If you subtract a spectacular — and regrettably aberrant — February and its $568 million take (the best in the last 18 months), 2010 has been a disappointment along the Strip. Only one other month (March, +2%) was positive, the other four being flat-to-negative. Nor have the gains we’ve been seeing been of the across-the-board variety, tending to be bunched in “whale” territory.
On the plus side, Strip hotel rooms are still wallet-friendly, priced 31% less on average than three years ago. Even Bellagio is becoming more aggressive in pushing the “affordability” message. Another metric of mom-and-pop visitation, slot handle, hasn’t improved, though. But at least on the Strip it has “shallowed” to the point of low-single-digit declines from ’09.
As Fortune says, “Don’t blame the consumer” and don’t chide him/her for not spending as much as you think they ought. Consumer spending may actually represent an excessively large percentage of GDP, the article posits, adding that any recovery will have to be driven by private investment (currently 13% of GDP, down from two years ago). It’s not immediately clear what the gaming sector can do, consumer demand having been maxed out, although reinvesting in existing facilities and in customer service is a no-brainer in economies both good and bad.

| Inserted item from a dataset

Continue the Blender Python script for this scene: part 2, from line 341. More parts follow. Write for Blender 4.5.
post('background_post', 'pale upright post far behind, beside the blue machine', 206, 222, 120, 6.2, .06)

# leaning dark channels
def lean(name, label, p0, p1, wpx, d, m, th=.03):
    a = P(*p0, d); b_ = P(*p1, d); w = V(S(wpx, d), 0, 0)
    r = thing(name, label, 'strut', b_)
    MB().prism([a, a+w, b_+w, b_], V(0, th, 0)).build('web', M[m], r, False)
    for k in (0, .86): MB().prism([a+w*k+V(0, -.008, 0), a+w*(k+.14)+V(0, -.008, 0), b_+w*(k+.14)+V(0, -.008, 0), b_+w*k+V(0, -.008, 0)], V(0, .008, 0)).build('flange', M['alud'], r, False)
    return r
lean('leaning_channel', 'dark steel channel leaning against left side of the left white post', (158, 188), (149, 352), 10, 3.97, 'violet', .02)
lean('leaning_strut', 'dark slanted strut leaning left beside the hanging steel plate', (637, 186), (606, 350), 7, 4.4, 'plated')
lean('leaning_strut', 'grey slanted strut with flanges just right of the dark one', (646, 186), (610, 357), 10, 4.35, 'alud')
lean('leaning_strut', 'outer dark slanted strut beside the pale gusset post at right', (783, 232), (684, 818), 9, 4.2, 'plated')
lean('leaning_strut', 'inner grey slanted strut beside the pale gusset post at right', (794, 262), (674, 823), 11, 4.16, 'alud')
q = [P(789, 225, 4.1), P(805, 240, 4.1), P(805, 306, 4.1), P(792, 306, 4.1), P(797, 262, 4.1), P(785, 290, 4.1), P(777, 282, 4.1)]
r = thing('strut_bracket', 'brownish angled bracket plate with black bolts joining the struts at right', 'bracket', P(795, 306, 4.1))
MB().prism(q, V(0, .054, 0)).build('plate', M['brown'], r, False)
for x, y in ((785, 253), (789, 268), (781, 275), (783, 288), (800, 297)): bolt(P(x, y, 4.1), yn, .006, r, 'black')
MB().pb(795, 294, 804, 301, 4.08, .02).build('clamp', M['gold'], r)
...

Opines one economist, “The economy appears locked in a self-defeating cycle, where consumers won’t spend more unless the jobless rate improves and companies won’t hire more until GDP growth steadily recovers — like two gunslingers, both waiting for the other to draw first.” (For a feel-good story, look to Oklahoma, where tribal distributions to the state are up 5,000% since 2004.)
“Always bet on black.” That pithy bit of roulette-playing advice was dispensed by Wesley Snipes in Passenger 57. However, if Sharron Angle darkens the door of a casino, she’ll have to place all her roulette bets on red, having decided that the color black constitutes evil incarnate. (Color as a moral absolute? Discuss.) Of course, she’ll also have to avoid playing blackjack and avoid any casino properties owned by Black Gaming, too. (Tough luck, Mesquite.) You wouldn’t expect “sinful” Nevada to be the state likeliest to elect a medieval religious zealot to national office, but it’s a 50-50 proposition.
According to a poll bought by The Newspaper That Must Not Be Cited, 36% of Nevadans agree with Angle that Sen. Harry Reid (D-NV) shouldn’t have been cold-calling on behalf of CityCenter … but 48% think the senator made the right, er, call. I never thought that dog would hunt and indeed it hasn’t.

This URL has the Angle “color black” story (which she blames on Reid, of course):
http://www.rgj.com/article/20100818/NEWS19/100818064/1321/news/Angle-denies-dislike-of-black-football-jerseys–color-of-the-%E2%80%98devil-
(Note: The newspaper has the initials R & J in its online masthead. That won’t trigger a lawsuit against me, will it?)